[Scenes as source code]
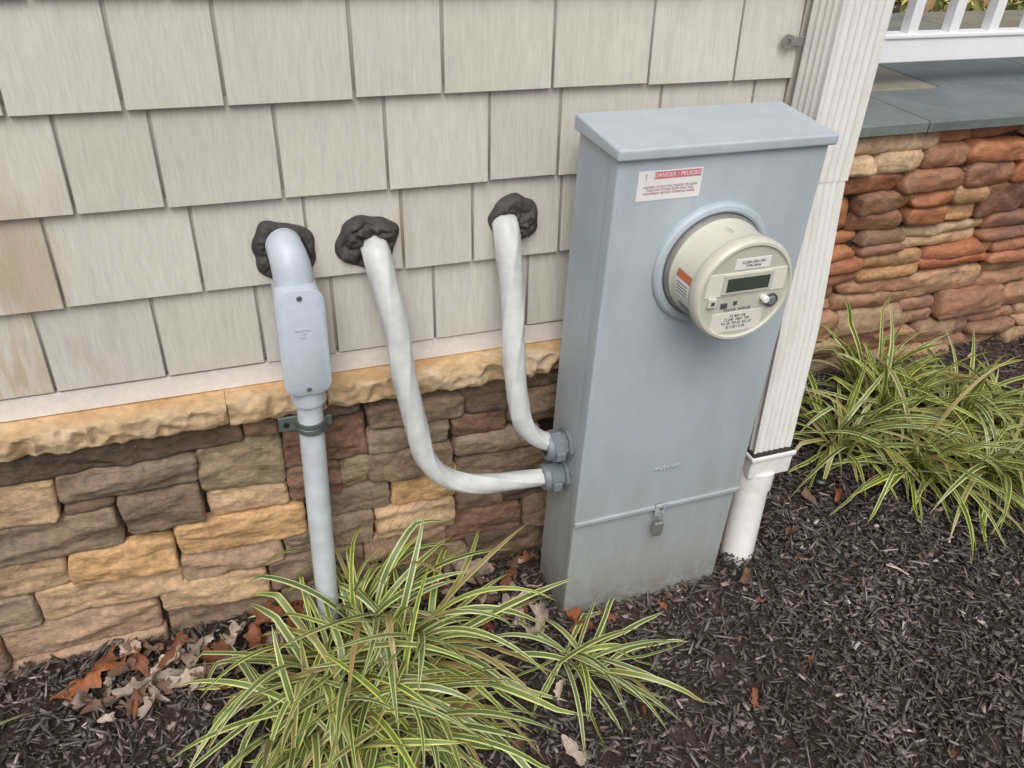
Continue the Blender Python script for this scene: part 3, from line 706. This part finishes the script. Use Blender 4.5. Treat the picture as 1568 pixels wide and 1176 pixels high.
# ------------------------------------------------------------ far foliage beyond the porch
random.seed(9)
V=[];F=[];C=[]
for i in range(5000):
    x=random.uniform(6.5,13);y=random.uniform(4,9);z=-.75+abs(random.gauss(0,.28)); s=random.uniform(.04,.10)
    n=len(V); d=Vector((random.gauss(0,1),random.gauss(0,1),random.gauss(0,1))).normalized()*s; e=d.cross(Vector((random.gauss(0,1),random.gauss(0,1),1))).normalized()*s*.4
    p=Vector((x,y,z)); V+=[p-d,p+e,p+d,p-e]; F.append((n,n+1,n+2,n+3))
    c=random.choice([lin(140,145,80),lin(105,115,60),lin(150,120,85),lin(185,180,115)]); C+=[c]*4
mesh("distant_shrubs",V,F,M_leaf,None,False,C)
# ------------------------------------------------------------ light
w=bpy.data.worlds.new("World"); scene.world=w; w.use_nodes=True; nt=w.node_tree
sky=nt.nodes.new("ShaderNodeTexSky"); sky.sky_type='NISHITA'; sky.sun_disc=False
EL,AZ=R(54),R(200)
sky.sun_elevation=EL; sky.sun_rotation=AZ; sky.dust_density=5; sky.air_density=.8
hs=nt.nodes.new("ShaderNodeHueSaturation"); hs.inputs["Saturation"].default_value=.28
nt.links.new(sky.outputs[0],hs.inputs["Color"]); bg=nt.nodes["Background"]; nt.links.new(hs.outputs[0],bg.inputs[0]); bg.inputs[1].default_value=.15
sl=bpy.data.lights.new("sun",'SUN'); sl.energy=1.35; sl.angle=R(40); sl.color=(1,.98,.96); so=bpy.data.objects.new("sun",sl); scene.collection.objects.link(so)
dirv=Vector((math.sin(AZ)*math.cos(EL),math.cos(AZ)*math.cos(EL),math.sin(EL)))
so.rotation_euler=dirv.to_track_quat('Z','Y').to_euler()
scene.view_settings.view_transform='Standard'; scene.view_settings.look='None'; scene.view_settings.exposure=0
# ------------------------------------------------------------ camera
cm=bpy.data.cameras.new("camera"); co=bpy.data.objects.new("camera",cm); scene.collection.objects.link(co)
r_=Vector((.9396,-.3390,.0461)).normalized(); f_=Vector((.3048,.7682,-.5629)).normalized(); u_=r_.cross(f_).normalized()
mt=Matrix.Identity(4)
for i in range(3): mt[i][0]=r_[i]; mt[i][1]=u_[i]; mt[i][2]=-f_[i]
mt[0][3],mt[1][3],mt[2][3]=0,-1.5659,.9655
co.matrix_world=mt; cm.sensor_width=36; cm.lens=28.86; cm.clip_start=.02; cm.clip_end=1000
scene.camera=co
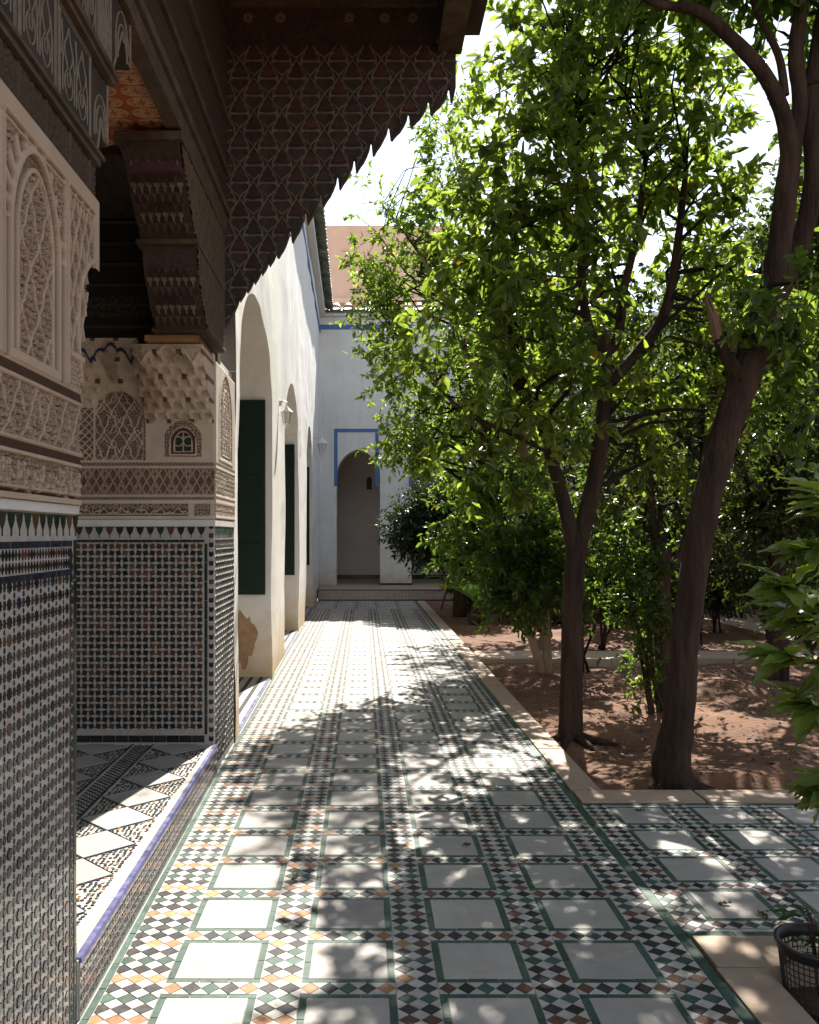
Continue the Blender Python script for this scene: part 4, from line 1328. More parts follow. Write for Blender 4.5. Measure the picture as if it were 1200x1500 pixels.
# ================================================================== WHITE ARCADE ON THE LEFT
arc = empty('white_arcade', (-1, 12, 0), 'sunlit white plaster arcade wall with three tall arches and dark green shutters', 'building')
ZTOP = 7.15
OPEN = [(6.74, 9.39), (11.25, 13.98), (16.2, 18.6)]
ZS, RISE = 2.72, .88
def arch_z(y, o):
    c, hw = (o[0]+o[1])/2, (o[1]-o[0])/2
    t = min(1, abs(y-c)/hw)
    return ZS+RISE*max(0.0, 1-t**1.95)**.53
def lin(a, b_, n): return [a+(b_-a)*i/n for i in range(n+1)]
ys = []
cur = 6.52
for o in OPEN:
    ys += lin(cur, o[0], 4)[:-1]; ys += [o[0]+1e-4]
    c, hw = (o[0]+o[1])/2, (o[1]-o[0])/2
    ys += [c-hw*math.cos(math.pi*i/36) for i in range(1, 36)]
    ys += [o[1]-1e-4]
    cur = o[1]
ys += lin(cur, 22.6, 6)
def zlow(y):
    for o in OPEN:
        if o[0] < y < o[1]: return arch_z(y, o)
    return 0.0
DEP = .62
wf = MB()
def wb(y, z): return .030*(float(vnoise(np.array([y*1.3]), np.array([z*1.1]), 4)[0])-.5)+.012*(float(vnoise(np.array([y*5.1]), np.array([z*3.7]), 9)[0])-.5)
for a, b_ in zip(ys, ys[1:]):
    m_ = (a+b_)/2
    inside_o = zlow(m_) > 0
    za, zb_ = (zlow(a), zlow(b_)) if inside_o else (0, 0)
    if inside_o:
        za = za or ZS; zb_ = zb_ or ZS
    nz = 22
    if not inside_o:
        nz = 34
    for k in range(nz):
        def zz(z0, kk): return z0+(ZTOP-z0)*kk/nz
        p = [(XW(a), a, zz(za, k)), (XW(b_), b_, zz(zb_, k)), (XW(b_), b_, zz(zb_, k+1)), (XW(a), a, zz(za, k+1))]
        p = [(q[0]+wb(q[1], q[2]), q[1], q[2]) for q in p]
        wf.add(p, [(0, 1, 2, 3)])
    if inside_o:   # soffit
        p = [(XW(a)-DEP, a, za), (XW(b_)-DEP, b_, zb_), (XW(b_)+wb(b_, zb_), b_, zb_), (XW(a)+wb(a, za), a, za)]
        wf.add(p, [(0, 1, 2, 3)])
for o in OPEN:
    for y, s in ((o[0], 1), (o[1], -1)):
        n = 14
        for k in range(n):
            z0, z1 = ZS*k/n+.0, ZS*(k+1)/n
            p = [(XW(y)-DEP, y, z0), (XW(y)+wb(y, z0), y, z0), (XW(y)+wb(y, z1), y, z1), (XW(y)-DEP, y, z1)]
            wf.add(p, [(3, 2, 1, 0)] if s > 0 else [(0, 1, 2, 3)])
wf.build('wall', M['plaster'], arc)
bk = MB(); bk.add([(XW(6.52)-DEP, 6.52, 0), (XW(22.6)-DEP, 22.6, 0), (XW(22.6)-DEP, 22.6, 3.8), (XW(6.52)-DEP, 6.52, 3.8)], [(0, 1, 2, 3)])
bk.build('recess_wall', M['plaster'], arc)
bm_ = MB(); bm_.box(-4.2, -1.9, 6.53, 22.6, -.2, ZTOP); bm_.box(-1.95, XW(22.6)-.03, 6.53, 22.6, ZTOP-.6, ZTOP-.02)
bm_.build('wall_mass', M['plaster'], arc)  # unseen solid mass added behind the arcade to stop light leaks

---

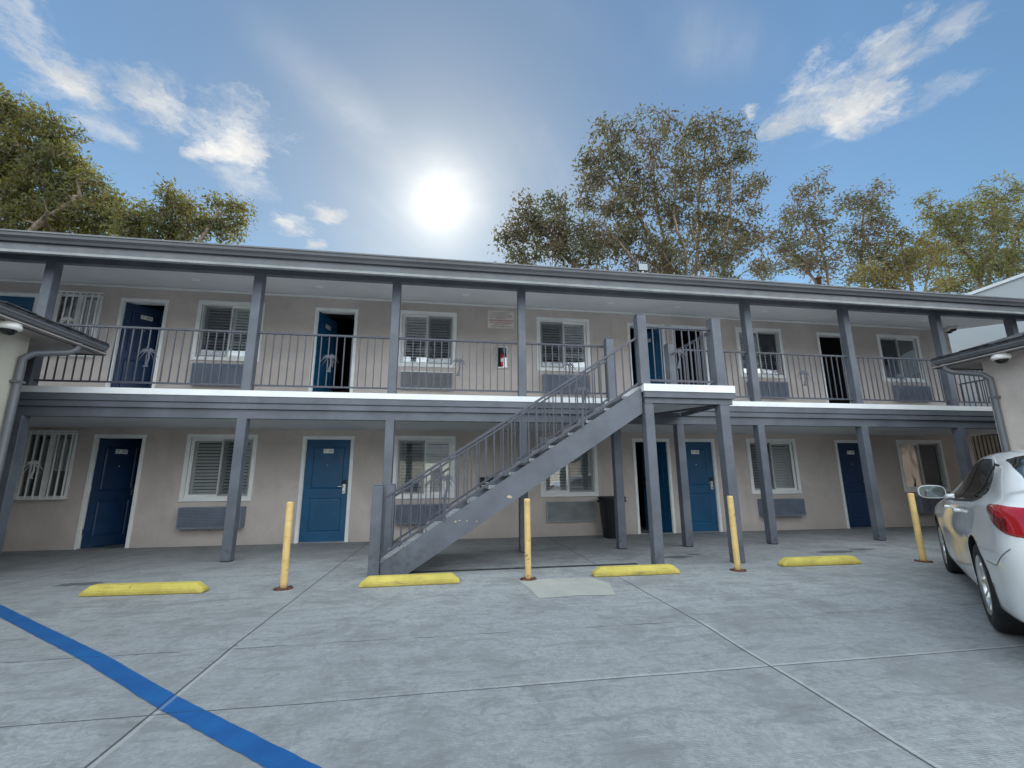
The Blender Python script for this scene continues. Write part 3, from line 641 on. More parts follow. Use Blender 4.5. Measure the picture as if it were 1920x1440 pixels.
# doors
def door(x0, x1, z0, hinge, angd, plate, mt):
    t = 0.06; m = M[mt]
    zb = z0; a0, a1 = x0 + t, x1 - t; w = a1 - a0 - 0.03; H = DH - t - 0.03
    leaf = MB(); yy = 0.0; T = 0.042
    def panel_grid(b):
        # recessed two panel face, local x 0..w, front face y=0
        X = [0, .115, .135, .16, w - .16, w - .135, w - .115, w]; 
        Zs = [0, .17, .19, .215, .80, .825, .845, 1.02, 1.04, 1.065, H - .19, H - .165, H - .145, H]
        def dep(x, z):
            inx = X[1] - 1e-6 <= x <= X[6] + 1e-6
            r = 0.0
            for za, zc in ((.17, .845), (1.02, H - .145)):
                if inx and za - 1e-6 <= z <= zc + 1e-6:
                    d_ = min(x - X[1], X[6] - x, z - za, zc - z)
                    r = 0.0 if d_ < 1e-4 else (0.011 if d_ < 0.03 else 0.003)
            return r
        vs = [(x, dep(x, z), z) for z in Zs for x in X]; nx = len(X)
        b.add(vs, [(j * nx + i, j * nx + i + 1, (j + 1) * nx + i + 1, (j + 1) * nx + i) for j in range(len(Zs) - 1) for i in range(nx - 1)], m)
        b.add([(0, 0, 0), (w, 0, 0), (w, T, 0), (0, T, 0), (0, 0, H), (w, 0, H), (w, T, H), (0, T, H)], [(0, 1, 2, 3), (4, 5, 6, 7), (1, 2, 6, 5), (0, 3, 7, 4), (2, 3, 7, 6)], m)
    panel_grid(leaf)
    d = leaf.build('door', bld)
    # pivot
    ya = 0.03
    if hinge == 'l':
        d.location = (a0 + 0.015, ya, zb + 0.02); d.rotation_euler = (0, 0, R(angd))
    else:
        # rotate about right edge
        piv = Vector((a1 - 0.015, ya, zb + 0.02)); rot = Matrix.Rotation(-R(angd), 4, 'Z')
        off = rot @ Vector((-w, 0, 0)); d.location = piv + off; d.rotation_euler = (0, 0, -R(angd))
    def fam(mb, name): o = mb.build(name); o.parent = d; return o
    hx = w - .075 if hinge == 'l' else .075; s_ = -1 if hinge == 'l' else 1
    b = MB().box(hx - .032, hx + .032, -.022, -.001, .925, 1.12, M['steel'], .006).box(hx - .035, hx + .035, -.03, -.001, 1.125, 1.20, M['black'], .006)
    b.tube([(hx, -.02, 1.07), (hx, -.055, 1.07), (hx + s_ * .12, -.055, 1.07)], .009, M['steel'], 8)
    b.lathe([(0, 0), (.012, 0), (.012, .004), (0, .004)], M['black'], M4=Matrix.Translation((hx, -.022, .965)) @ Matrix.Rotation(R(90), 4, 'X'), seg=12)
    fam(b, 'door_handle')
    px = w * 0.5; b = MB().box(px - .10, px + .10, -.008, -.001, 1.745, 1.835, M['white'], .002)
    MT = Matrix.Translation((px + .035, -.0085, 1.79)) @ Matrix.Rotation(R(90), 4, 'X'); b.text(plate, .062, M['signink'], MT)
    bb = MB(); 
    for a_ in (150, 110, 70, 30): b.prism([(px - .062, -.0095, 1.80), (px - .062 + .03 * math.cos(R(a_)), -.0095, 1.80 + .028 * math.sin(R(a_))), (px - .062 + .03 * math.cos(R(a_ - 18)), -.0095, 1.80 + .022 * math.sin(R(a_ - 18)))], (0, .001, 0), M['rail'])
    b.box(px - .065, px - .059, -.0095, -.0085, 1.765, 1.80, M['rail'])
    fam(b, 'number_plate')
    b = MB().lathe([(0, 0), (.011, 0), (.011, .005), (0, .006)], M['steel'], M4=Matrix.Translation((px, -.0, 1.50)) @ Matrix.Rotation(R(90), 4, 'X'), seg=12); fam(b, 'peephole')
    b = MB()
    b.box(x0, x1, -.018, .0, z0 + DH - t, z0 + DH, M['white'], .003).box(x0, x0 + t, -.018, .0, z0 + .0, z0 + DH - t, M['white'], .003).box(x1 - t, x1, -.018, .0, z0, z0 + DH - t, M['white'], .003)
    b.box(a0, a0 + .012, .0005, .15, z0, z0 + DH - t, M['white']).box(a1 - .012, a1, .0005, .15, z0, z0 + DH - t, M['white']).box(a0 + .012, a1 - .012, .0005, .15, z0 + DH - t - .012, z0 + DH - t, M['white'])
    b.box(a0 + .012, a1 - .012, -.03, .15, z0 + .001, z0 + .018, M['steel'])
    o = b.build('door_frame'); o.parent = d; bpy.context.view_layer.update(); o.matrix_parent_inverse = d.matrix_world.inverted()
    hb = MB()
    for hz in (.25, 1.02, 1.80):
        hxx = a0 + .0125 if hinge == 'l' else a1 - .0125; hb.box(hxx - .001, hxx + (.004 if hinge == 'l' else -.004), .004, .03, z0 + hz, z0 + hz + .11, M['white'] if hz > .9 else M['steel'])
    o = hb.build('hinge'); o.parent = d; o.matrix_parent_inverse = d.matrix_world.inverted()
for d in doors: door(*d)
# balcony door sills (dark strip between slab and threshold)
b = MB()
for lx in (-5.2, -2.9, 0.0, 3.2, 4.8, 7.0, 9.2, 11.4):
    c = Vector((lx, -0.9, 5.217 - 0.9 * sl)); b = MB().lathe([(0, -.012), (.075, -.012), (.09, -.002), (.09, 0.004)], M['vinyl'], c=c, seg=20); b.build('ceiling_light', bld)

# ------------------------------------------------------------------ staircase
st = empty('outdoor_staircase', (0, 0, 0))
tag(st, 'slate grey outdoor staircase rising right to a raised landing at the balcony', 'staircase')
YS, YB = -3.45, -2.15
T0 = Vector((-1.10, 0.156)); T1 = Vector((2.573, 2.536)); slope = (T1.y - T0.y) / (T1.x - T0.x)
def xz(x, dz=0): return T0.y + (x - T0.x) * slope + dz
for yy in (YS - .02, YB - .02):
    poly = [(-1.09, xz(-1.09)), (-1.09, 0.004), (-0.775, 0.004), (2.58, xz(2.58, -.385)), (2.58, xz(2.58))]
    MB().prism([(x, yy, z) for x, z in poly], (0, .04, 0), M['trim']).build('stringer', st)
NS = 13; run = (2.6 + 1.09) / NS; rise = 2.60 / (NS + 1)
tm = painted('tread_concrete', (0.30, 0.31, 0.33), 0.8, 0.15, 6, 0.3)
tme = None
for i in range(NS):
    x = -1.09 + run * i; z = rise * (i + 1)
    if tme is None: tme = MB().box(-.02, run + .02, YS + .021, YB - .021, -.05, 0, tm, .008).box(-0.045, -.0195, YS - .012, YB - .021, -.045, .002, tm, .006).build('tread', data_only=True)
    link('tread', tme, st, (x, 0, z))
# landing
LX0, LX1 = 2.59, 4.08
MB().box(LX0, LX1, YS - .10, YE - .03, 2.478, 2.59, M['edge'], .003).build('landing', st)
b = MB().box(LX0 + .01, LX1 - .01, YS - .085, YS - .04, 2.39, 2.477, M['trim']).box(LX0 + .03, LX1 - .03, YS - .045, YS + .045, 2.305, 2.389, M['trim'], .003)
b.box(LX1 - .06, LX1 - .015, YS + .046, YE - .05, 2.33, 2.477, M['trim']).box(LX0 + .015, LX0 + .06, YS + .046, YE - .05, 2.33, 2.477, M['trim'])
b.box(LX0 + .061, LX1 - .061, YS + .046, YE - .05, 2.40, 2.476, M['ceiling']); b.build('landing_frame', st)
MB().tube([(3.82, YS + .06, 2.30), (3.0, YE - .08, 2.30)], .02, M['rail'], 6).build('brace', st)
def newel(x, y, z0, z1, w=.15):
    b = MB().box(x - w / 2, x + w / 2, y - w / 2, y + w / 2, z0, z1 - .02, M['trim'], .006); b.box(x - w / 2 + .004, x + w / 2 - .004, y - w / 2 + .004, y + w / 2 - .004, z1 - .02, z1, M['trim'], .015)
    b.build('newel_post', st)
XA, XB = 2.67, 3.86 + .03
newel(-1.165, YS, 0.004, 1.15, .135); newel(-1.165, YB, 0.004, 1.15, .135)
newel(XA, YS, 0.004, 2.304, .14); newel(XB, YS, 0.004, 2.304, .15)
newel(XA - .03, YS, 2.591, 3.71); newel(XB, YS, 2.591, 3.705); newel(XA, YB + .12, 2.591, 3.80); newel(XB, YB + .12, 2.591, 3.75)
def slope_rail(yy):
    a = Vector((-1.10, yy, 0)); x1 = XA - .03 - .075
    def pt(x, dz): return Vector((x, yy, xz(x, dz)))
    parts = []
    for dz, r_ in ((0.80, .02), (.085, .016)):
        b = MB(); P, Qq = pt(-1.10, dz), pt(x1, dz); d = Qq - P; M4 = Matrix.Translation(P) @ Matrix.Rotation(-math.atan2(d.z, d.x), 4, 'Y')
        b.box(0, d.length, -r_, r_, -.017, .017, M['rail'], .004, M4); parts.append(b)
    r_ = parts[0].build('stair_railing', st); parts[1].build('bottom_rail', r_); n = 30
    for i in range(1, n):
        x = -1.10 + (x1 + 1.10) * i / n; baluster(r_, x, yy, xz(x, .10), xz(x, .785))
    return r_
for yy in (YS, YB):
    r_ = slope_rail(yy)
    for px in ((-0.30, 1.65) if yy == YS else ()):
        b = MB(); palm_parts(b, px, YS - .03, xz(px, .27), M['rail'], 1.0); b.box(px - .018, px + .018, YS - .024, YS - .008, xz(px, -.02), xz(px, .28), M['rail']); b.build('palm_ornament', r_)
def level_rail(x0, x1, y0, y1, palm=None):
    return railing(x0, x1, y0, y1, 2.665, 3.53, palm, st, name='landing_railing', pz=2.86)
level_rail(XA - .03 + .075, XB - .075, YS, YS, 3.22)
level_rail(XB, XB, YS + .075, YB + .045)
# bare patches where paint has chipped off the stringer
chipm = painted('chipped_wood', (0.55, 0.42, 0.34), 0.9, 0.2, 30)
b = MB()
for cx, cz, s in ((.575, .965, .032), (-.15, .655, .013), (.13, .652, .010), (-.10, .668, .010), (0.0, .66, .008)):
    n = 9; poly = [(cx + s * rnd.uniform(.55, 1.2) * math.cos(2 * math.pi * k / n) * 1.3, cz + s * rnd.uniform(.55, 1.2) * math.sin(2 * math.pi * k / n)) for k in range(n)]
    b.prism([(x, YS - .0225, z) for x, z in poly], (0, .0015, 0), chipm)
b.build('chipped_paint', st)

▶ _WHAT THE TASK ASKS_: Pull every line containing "follow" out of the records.

▶ _OUTPUT FOR THIS TASK_:
Continue the Blender Python script for this scene: part 4, from line 1328. More parts follow. Write for Blender 4.5. Measure the picture as if it were 1200x1500 pixels.
The Blender Python script for this scene continues. Write part 3, from line 641 on. More parts follow. Use Blender 4.5. Measure the picture as if it were 1920x1440 pixels.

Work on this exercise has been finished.